Some of my stone I can get for $50 per ton and some of it is only available on pallets for $200 per ton or more. I also only bid on high end walls because we don't do walls exclusively and its hard to complete with companies that only do stone work. Im not about to break my back for $25 per lf.

Keni
03-14-2003, 01:43 PM
jlmac I think that a fair price depending on stone cost etc.. I was curious because I see these people charging 25 per ft and I cant belive it worth the effort. I know I couldnt afford to build them for that pice.

Qualey
03-14-2003, 02:40 PM
I feel it is impractical to bid walls, especially dry stacked, at a set per foot price. Far too many variables such as quality of material, subgrade difficulty, storage, delivery space, machinery use, etc. We do all ours at time plus materials. Like you said, too much work to do for nothing!!

Matt

jlmac
03-14-2003, 03:15 PM
Qualey; it may be impracticle to bid walls but the fact is most contractors do bid walls so you would be in a minority and customers would much rather go with a set price than an open ended price. It would put you at a disadvantage with your competition.

Qualey
03-14-2003, 06:25 PM
jlmac

I see your point, but I don't have this problem. I would rather be in the position I'm in than win a bid, then run into possible issues that force me to A. increase the price, or B. lose money.
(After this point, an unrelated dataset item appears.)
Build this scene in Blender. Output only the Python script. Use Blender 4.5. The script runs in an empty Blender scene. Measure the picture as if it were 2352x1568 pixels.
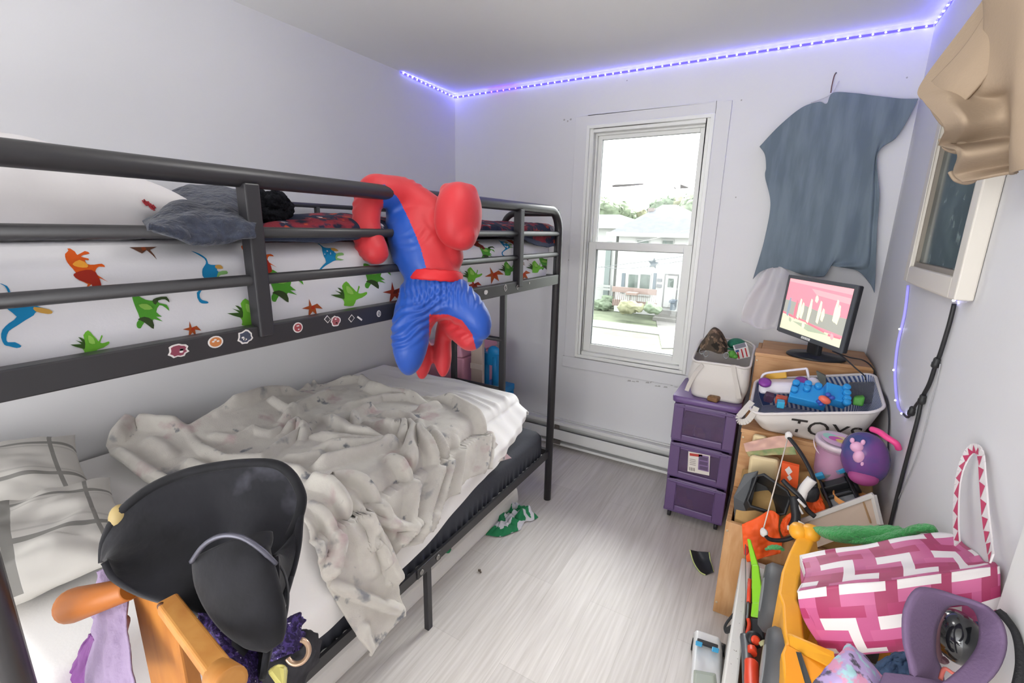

We certainly provide estimates, but our customers all acknowledge, and sign a form, stating that it is an estimate and is subject to change.

Matt

jlmac
03-14-2003, 10:56 PM
Qualey, I tend to agree with you and approach all my specialty work in that manner, you know, the high end stuff. Offer superior service and workmanship and your reputation proceeds you. I just find it hard to approach every customer with time and materials proposals when they are usually asking for bids.